For S1 a lot of plot elements were taken from the novel, that’s why many characters resemble their novel star. There are a lot of soldier-ish characters, many of which formerly served under the empire. The novel has a document forger, a seal forger, and a flag bearer, and they all made it to S1 (Tesla, Kimberly, Qlon). However, many game characters had no equivalent by profession (window maker, teleporter, elevator constructor, etc.), so some stars were used as “fillers” for them. Their respective novel characters are mostly bandits or military officers or tavern owners, because the novel has much more of these than the game needs. Furthermore, Murayama did mind many stars connections (pairs, trios), but also ignoring a lot because the novel has more of these than the game.

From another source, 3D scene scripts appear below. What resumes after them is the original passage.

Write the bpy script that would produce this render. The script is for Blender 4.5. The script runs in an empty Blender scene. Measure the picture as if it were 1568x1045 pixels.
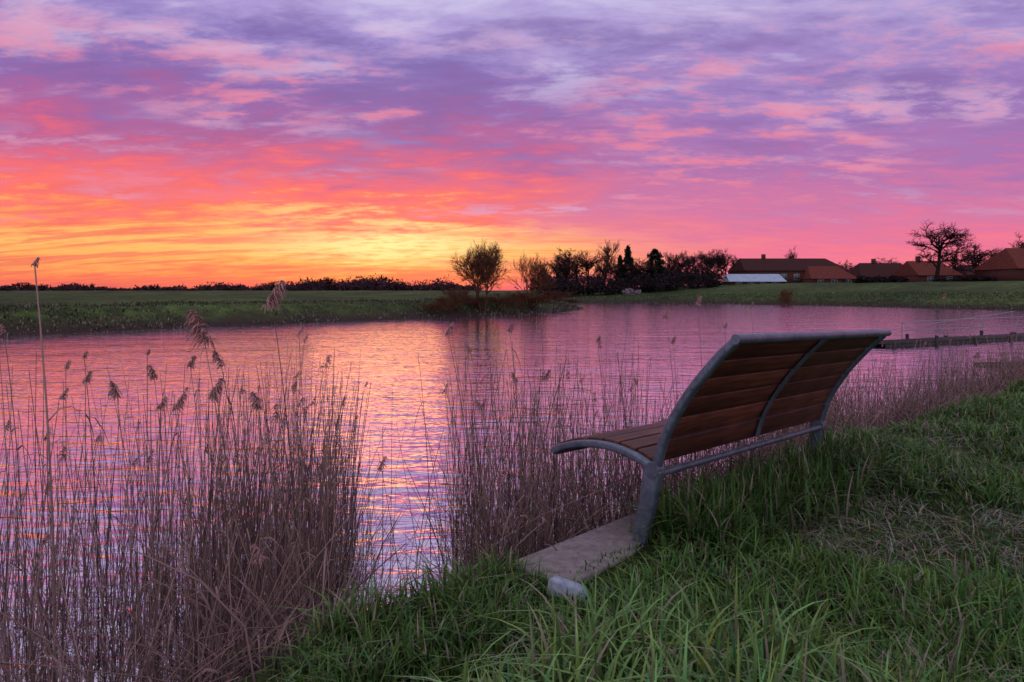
import bpy, math, random
import numpy as np
from mathutils import Vector
rng=np.random.default_rng(7); random.seed(7)
sc=bpy.context.scene
F=1045.0; HY=445.0; WZ=-2.0
def px(x,d): return (x-784.0)/F*d
def lin(c):
    r=[]
    for v in c:
        v/=255.0
        r.append(v/12.92 if v<=.04045 else ((v+.055)/1.055)**2.4)
    return (r[0],r[1],r[2],1.0)
# ------------------------------------------------------------ node helpers
def newmat(name):
    m=bpy.data.materials.new(name); m.use_nodes=True
    nt=m.node_tree; b=nt.nodes['Principled BSDF']
    return m,nt,b
def N(nt,t,**k):
    n=nt.nodes.new(t)
    for a,v in k.items(): setattr(n,a,v)
    return n
def ramp(nt,stops,interp='LINEAR'):
    r=N(nt,'ShaderNodeValToRGB'); cr=r.color_ramp; cr.interpolation=interp
    while len(cr.elements)<len(stops): cr.elements.new(0.5)
    for e,(p,c) in zip(cr.elements,stops):
        e.position=p; e.color=c if len(c)==4 else (*c,1)
    return r
def noisemat(name,c1,c2,scale=5,rough=.8,bump=.3,dist=.02,metal=0,detail=6,stretch=None,c3=None,spec=.5):
    m,nt,b=newmat(name)
    tc=N(nt,'ShaderNodeTexCoord'); mp=N(nt,'ShaderNodeMapping')
    if stretch: mp.inputs['Scale'].default_value=stretch
    nt.links.new(tc.outputs['Object'],mp.inputs[0])
    n=N(nt,'ShaderNodeTexNoise'); n.inputs['Scale'].default_value=scale; n.inputs['Detail'].default_value=detail
    n.inputs['Roughness'].default_value=.65
    nt.links.new(mp.outputs[0],n.inputs['Vector'])
    st=[(.3,c1),(.7,c2)] if c3 is None else [(.3,c1),(.5,c2),(.68,c3)]
    r=ramp(nt,st); nt.links.new(n.outputs['Fac'],r.inputs[0]); nt.links.new(r.outputs[0],b.inputs['Base Color'])
    b.inputs['Roughness'].default_value=rough; b.inputs['Metallic'].default_value=metal; b.inputs['Specular IOR Level'].default_value=spec
    bp=N(nt,'ShaderNodeBump'); bp.inputs['Strength'].default_value=bump; bp.inputs['Distance'].default_value=dist
    nt.links.new(n.outputs['Fac'],bp.inputs['Height']); nt.links.new(bp.outputs[0],b.inputs['Normal'])
    return m
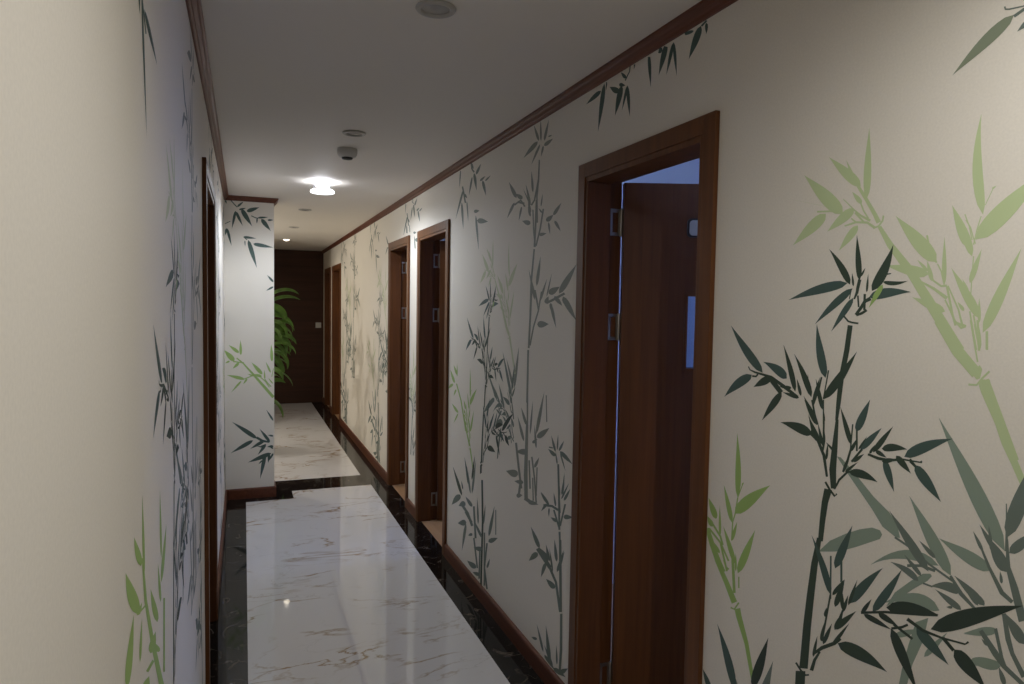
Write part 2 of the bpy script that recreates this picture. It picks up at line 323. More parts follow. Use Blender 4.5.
MID_TALL = """@500 110 6.2125;:d3
L 242 192 211 92 17;L 255 192 253 58 13;L 275 192 304 60 17;L 235 195 146 299 28;L 275 222 330 177 24;L 300 166 326 155 9;L 250 212 194 342 15;L 270 222 255 292 13;S 4 245 310 240 430 230 540 232 700 8 10 9 10;S 3 240 430 215 560 195 592 10;L 205 512 196 378 15;L 190 592 160 458 15;L 190 592 144 488 9;L 103 547 56 447 24;L 90 575 44 674 17;L 140 552 98 520 28;L 135 600 117 690 13;S 3 90 590 130 560 155 600 11;S 2 110 570 152 582 13;L 190 662 174 600 15
@500 200 6.2125
S 2 228 0 215 292 12;S 3 213 305 195 500 188 700 10 11 10;L 190 147 138 130 32;L 243 217 290 207 22;L 332 95 382 17 22;L 340 128 377 194 20;L 302 138 311 213 13;L 288 132 332 92 30;S 3 205 60 210 200 220 292 8;S 3 270 55 250 180 224 285 10;L 190 82 175 -2 17;L 262 80 240 50 11;L 255 40 266 -40 9
L 228 535 253 348 20;L 217 622 179 428 15;L 248 632 293 488 15;L 290 602 323 453 9;L 368 582 477 398 40;L 303 582 372 538 42;L 390 605 452 695 36;L 338 598 388 658 28;S 3 288 640 330 620 402 580 15;L 283 642 302 598 26;L 315 640 320 695 19;S 3 195 500 230 630 240 690 8
@495 290 6.22
S 2 228 0 210 362 12;S 2 207 372 200 700 12;L 263 214 335 212 44;S 4 290 10 270 130 240 230 218 345 9;L 348 88 381 238 20;L 423 40 508 194 36;S 2 248 0 266 92 11;L 115 612 71 423 15;L 120 612 150 348 17
@495 390 5.69
S 2 185 -10 185 215 9;S 3 183 200 175 480 178 625 14 22 20;L 240 272 310 215 34;L 185 352 118 350 36;L 132 482 63 460 44;L 162 527 110 518 26;L 235 252 281 8 20;S 2 292 30 295 182 6;L 180 202 149 98 16;L 165 292 129 148 16;S 3 120 300 135 440 150 560 12;S 2 145 530 135 602 13;L 122 602 157 598 26;S 2 170 615 205 640 20;L 188 635 248 652 26;S 3 210 380 225 500 235 642 9;S 2 195 400 200 562 9;S 2 240 440 235 602 7;L 225 442 252 383 17;L 213 302 242 278 18;L 200 252 216 58 11;L 235 332 225 198 13;S 2 215 500 218 630 7
"""
MID_SMALL = """@495 390 5.69;:d3
L 345 352 321 258 14;L 355 342 360 252 9;L 365 347 394 288 14;L 345 376 303 334 22;L 370 348 443 424 24;S 2 308 325 330 330 7;L 372 360 402 462 9;L 355 422 345 350 9;S 3 360 430 363 560 370 700 9;L 385 602 396 468 11;L 378 622 422 528 11;L 297 642 260 583 15
@515 430 5.26
L 180 397 136 323 15;L 168 388 138 427 15;S 3 150 395 195 400 230 422 12;L 215 402 204 328 11;L 235 352 230 258 11;L 258 372 292 308 15;L 245 342 262 238 9;L 180 410 178 457 9;S 3 228 180 232 340 234 525 10;L 224 482 188 459 18;L 256 456 304 460 26;S 2 265 390 238 505 9;S 2 205 420 232 512 9;S 2 235 535 241 700 10;L 130 622 84 508 22;L 120 645 74 687 26;L 172 682 128 618 28;L 175 692 164 608 9;L 222 690 209 578 13;L 240 690 258 630 9
@515 540 4.75
L 108 60 66 99 28;L 146 108 124 177 18;S 3 108 40 140 90 168 132 18;L 166 102 147 18 11;L 198 102 188 -2 15;L 200 152 236 54 17;S 3 165 130 195 200 215 342 11;S 2 215 0 218 342 12;L 190 230 148 184 26;L 180 152 164 38 9;S 3 220 350 219 520 212 640 11 12 10;L 135 532 104 398 11;L 167 592 147 403 18;L 180 602 139 498 13;L 200 592 197 498 9;L 213 632 252 610 24;L 105 472 78 460 14;L 140 545 192 622 15;L 183 608 242 652 22
"""
MID_BASE = """@445 400 6.84;:d2
L 117 655 54 452 20;:d3;L 175 642 149 448 13;L 185 642 212 408 15
@445 480 5.7;:d2
S 3 212 0 215 240 205 640 10;:d3;L 87 83 38 142 34;L 117 130 78 147 34;L 122 242 73 246 36;L 120 248 97 404 16;L 155 152 117 93 20;S 3 100 145 130 190 156 262 14;S 2 118 180 152 242 14;L 157 308 132 316 18;L 190 252 184 98 11;L 212 332 164 228 15;L 220 252 231 138 9;L 250 322 283 148 18;S 2 290 170 290 312 5;L 248 352 302 330 28;L 212 397 163 384 28;L 177 502 126 459 30;L 197 542 158 524 22;S 2 165 330 185 502 9;S 3 240 360 225 500 240 622 9;L 240 502 256 448 13;S 2 200 380 195 562 9;S 2 225 300 225 602 9;S 2 165 150 175 332 11
"""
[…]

For S2, it seems that Murayama took his S1 tablet as a model. That’s more convenient because many game-exclusive professions would reappear (window maker, teleporter, elevator constructor, etc.). These would all keep their star. Moreover there are many returning characters that keep their star due to the “born under star X” concept. And lastly, pairs and trios of stars were largely retained. All this was the beginning of the star descriptions we’re talking about (Chizou Star = chef, and so on). Keep in mind that sometimes fillers change over the games for different reasons, like there’s no use for a document forger, a seal forger, and a flag bearer anymore; or when only one chef is used instead of two.

For S3, Murayama followed his approach from S2, thus consolidating the star descriptions. The S4 and S5 writers assigned the characters very deliberately in my opinion. When they couldn’t find an equivalent in the previous games for one of their characters, they would use the novel for help. But following the Murayama system is still priority.

As I see it: S1 tried to make novel equivalents, S2 tried to make S1 equivalents, S3 finally consolidating the “game stars tablet rules”, S4 and S5 following these rules depending on the writers’ interpretation.